§ **INSTRUCTIONS FOR THE TASK**:
Repeat exactly the lines from the start of the material below up to and including the "C = S.collection" line.

§ **DATA SECTION**:
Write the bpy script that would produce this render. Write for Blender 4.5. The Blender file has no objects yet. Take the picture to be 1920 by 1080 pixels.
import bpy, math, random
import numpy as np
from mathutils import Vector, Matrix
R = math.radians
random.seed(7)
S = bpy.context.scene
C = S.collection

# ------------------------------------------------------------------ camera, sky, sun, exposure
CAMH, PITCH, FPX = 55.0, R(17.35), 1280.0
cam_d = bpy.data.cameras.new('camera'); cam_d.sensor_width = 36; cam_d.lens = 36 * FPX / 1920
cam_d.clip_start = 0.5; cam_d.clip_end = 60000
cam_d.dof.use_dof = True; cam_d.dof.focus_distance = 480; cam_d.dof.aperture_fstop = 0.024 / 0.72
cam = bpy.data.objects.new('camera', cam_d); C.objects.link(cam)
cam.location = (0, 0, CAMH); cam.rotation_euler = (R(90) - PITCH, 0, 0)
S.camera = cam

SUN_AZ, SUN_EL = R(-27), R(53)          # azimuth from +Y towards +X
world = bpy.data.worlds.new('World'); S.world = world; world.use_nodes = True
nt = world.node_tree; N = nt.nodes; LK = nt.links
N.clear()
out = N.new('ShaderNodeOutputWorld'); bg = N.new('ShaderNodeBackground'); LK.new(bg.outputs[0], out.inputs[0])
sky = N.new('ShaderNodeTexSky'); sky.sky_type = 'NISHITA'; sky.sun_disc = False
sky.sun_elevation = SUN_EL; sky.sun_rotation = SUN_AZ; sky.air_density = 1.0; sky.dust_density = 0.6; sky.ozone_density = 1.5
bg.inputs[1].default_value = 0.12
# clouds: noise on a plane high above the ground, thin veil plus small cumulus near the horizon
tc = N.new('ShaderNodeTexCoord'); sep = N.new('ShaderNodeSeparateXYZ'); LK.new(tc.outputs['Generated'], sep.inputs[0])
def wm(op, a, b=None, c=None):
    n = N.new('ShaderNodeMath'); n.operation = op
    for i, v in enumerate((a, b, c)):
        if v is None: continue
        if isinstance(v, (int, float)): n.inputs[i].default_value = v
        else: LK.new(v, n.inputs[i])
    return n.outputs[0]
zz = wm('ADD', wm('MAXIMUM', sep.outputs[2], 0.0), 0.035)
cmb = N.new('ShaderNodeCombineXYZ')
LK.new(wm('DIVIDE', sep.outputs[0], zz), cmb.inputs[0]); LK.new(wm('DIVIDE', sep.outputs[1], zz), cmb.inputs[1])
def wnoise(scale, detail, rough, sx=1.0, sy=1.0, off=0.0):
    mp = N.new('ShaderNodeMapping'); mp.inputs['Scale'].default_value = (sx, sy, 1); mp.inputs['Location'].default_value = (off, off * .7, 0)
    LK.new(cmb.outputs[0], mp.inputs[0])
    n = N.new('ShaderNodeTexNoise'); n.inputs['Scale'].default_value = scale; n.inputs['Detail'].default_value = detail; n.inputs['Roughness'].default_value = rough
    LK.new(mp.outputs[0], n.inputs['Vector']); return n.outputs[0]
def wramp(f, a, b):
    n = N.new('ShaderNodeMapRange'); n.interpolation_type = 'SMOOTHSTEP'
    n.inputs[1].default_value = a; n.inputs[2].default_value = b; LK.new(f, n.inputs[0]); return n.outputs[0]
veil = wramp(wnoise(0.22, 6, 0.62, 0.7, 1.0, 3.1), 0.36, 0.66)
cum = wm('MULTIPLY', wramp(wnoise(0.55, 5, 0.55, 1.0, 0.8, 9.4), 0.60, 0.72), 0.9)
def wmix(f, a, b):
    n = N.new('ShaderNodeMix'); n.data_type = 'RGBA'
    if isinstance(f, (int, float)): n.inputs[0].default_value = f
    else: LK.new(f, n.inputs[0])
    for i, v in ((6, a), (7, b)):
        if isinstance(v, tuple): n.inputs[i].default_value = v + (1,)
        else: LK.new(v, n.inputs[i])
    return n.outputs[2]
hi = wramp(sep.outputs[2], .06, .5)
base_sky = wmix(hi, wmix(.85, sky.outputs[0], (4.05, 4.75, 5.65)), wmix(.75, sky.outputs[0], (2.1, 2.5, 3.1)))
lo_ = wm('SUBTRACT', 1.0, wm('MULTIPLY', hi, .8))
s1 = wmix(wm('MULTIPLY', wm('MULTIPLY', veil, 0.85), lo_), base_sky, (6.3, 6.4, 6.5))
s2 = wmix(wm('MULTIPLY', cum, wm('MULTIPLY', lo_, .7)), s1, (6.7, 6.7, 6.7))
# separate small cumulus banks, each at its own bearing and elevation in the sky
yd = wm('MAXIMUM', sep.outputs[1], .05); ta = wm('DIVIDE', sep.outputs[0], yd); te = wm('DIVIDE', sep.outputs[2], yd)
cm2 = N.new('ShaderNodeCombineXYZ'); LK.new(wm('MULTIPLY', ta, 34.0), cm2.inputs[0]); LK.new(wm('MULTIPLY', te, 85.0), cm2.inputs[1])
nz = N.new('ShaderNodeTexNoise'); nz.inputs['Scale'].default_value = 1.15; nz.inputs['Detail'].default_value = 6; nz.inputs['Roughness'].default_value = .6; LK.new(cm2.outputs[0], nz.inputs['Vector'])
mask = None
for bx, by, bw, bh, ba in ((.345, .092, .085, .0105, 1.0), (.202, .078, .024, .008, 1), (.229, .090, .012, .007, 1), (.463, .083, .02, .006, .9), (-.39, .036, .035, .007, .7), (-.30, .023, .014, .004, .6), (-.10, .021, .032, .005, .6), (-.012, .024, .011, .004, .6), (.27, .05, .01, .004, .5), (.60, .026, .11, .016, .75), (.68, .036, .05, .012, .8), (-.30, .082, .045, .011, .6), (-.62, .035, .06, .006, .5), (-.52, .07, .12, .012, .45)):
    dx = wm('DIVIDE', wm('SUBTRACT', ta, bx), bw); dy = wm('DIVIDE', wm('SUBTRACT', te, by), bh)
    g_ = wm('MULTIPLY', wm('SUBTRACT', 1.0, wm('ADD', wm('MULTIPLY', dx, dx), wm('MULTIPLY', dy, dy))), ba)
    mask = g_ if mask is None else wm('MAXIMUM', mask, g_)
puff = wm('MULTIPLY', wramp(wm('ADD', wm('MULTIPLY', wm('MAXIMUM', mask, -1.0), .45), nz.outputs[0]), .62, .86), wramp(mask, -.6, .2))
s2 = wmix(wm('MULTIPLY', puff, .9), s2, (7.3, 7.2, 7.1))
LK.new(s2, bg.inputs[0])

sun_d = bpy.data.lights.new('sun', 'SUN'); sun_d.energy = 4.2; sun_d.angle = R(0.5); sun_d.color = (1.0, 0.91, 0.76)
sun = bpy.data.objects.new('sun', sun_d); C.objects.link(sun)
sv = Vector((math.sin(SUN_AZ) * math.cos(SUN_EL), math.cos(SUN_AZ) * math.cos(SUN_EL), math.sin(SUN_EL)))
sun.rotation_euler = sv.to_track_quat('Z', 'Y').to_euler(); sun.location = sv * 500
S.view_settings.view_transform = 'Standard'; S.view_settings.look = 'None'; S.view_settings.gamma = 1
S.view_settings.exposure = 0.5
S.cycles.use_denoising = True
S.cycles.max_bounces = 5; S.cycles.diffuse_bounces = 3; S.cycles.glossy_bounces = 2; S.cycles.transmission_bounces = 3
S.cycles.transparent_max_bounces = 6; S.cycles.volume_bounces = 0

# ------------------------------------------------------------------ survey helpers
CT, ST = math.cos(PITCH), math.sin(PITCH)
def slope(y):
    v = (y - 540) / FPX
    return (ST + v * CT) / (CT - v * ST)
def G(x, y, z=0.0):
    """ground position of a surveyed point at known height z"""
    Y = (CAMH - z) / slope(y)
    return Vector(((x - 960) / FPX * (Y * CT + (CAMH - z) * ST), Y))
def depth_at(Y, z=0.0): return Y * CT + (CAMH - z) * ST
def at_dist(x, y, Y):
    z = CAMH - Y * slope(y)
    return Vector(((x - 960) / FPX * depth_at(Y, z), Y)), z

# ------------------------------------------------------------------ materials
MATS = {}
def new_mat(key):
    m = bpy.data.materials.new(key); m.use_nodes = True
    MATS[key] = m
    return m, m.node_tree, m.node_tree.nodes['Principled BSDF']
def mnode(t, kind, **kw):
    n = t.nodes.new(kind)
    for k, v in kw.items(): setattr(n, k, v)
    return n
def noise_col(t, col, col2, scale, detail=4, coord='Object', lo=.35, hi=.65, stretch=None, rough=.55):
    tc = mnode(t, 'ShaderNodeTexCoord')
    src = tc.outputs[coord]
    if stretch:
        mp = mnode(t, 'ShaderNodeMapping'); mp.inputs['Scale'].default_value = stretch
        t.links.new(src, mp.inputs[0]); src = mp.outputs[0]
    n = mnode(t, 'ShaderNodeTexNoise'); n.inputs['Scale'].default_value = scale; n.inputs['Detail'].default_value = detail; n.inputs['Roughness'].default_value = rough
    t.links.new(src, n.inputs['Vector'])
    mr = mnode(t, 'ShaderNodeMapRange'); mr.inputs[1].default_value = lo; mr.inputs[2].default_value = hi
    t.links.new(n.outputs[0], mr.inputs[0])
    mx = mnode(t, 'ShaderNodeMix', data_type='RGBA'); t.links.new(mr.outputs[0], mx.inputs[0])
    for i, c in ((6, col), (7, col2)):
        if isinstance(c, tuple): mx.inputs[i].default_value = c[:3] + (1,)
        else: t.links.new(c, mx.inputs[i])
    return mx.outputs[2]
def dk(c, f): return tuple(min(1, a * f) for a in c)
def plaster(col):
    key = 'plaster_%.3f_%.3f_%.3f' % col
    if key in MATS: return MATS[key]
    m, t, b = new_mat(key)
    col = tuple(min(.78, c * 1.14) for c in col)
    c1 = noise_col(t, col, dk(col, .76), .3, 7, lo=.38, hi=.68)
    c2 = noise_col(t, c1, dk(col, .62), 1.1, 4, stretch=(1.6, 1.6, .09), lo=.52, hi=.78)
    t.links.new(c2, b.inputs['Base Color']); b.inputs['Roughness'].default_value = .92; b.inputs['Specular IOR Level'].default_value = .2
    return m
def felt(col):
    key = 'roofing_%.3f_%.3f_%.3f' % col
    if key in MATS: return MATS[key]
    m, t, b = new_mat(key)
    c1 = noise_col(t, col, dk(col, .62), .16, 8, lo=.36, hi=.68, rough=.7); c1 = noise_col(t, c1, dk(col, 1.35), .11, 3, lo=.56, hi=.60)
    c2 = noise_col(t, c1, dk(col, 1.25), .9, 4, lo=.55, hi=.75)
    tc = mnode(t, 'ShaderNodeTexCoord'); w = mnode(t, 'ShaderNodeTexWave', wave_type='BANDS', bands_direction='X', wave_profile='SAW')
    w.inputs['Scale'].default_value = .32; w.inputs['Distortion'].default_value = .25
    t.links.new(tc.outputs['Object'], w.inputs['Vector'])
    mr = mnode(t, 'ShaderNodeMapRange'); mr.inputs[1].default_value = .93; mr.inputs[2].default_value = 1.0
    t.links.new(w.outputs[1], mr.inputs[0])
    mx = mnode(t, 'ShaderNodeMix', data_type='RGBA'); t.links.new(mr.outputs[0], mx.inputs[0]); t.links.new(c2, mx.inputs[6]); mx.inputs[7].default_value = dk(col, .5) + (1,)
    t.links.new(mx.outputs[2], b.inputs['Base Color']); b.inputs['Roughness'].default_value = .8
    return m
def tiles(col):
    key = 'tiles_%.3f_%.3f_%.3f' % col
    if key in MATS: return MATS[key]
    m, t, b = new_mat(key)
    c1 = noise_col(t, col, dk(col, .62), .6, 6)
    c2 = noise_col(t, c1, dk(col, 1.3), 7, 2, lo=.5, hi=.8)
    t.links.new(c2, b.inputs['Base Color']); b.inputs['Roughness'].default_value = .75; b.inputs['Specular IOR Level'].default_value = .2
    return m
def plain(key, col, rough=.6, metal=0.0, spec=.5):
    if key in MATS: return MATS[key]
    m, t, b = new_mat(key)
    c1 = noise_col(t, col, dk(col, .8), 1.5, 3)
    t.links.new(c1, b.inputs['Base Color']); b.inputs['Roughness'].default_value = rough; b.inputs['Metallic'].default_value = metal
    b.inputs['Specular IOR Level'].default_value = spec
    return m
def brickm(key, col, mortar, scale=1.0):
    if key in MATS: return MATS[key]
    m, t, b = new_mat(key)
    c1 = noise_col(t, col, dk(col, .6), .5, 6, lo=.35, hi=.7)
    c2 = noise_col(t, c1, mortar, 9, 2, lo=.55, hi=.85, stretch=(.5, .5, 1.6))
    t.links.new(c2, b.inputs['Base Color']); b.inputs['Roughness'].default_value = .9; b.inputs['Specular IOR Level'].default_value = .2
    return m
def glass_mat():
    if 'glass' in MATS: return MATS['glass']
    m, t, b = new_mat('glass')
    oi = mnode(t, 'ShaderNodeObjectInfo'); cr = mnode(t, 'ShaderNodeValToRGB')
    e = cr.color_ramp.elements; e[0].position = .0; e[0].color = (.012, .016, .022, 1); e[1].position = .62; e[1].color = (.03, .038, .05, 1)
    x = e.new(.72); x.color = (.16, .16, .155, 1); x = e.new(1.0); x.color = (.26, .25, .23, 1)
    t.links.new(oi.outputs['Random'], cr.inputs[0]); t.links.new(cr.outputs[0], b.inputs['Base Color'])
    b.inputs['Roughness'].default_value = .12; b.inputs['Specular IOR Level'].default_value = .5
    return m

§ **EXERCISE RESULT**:
Write the bpy script that would produce this render. Write for Blender 4.5. The Blender file has no objects yet. Take the picture to be 1920 by 1080 pixels.
import bpy, math, random
import numpy as np
from mathutils import Vector, Matrix
R = math.radians
random.seed(7)
S = bpy.context.scene
C = S.collection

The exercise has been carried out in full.